In reference to the discussion about citations, we're recently added a 'Wikipedia citation' link to Open Library. For example:
http://openlibrary.org/books/OL17963918M/An_inland_voyage
At the bottom of the page on the right is this:
Download catalog record: RDF / JSON | Wikipedia citation
The Wikipedia citation link will give you a citation template to copy and paste to Wikipedia. We would welcome any comments about this citation template.
We would like to have a list on the page, "what cites this book" for citations in Wikipedia and elsewhere on the web.
Why would anyone cite this particular edition? It's not the first ed., which is, I think, http://openlibrary.org/books/OL23411638M/inland_voyage.
it's not even the first american edition. It's not a standard scholarly edition. It's not an earlier collected edition. It's not an edition which is currently in print. What's more, it's a defective record, because the date on the displayed cover does not match the date of the edition on the catalog record--which is the date on the title page of the actual copy scanned, which does not have the original cover. The cover was selected by an automatic algorithm, which got it wrong.
If we're going to standardize citations, we should standardize a correct record to an appropriate version, not any version that happens along. Of course, that's considerably harder. But I dod not see the point of setting up an elaborate system based on bad data. .
On Wed, Jul 21, 2010 at 3:44 PM, Edward Betts edward@archive.org wrote:
On 22 Jul 2010, at 00:30, David Goodman wrote:
Why would anyone cite this particular edition?

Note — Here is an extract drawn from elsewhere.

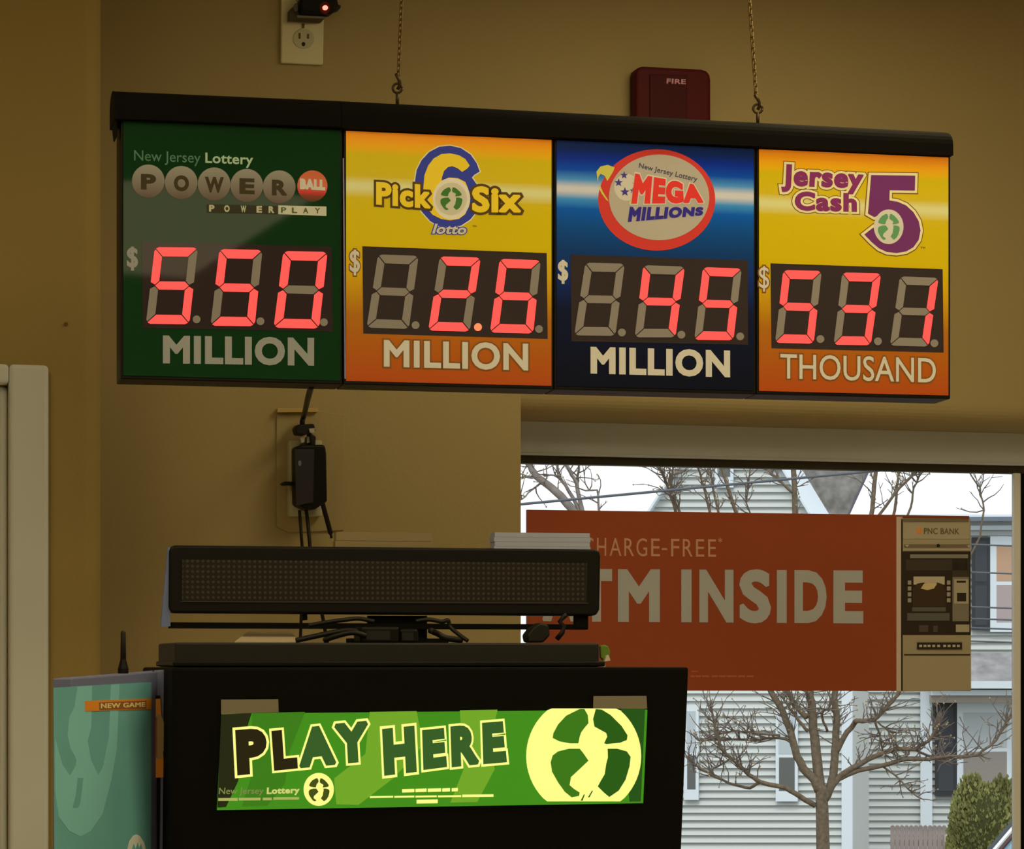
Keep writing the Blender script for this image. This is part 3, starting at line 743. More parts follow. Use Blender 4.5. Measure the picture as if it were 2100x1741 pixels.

Either because it's the copy they have in their hand, or because they're talking about the material/cultural conditions surrounding it. (Significant differences from other editions, things special about who/when/why/how it was published, knowledge that a copy of this edition was used by a particular person at a particular time.)
It's not the first ed., which is, I think, http://openlibrary.org/books/OL23411638M/inland_voyage.
it's not even the first american edition. It's not a standard scholarly edition. It's not an earlier collected edition. It's not an edition which is currently in print. What's more, it's a defective record, because the date on the displayed cover does not match the date of the edition on the catalog record--which is the date on the title page of the actual copy scanned, which does not have the original cover. The cover was selected by an automatic algorithm, which got it wrong.
Funny, the cover that I'm looking at matches the title page internet archive edition: http://www.archive.org/stream/inlandvoyage01stev#page/n13/mode/2up
And all the dates I'm seeing (title page, 'published' data, catalog dates) say 1878.
If we're going to standardize citations, we should standardize a correct record to an appropriate version, not any version that happens along. Of course, that's considerably harder.
Mostly it's hard to know what "appropriate" means. To know whether two things are the same or different, we need to know the purpose/intended use.
But I dod not see the point of setting up an elaborate system based on bad data. .
-Jodi
On Wed, Jul 21, 2010 at 3:44 PM, Edward Betts edward@archive.org wrote:
-- David Goodman, Ph.D, M.L.S. http://en.wikipedia.org/wiki/User_talk:DGG
Wiki-research-l mailing list Wiki-research-l@lists.wikimedia.org https://lists.wikimedia.org/mailman/listinfo/wiki-research-l
yes, for this one the cover does match,.--I'll have to go back and find the unmatched one Iwas thinking of.